HANGOVER SQUARE (John Brahm, 1945)

Despite a few showy though by no means expressive shots, including the opening bravura one, Hangover Square is surely the lamest film by John Brahm that I’ve seen. Set in Edwardian London, meant thereby to capitalize on the success of Gaslight (George Cukor, 1944), this moody thriller is a clever variant on Dr. Jekyll and Mr. Hyde—not Robert Louis Stevenson’s brilliant Victorian novella, but the movie versions that gave Jekyll/Hyde two love interests who are polar opposites: one, prim, conventional; the other, a whore. Brahm’s film, like Gaslight an adaptation of a work by Patrick Hamilton, revolves around a schizophrenic classical composer who during blackouts—in Hamilton’s 1941 novel, George Harvey Bone also drinks heavily—is a serial killer and pyromaniac.

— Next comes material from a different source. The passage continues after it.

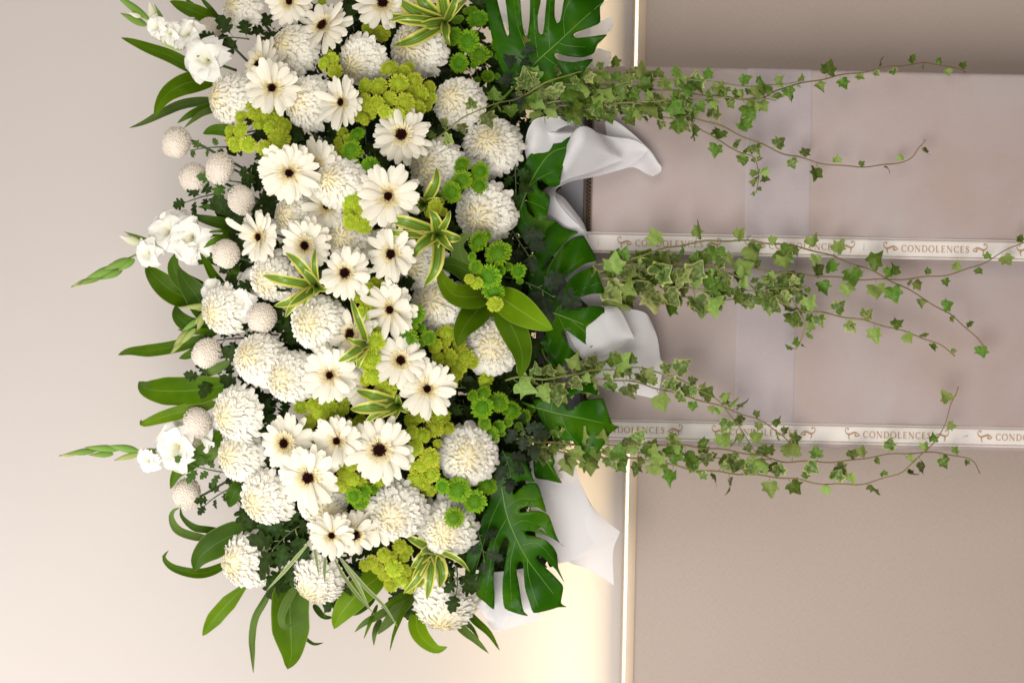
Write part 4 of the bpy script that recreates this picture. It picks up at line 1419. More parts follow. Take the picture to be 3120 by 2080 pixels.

The two women here are the daughter of a distinguished classical conductor and a cheap music hall performer who lures Bone away from the concerto he is working on, feigning romantic interest so he will devote himself to bringing her to stardom. The impetus behind Hamilton’s book was his unreturned love for pre-Hollywood Geraldine Fitzgerald.
     This is a dull film whose single point of (unpleasant) interest is that the “good girl,” a blatant snob, is as selfishly motivated as the “bad girl” is. There is much else to object to: Laird Cregar’s performance as Bone is ridiculously over-the-top; Bernard Hermann’s score, including the concerto, is banal; an adorable cat meets a violent end.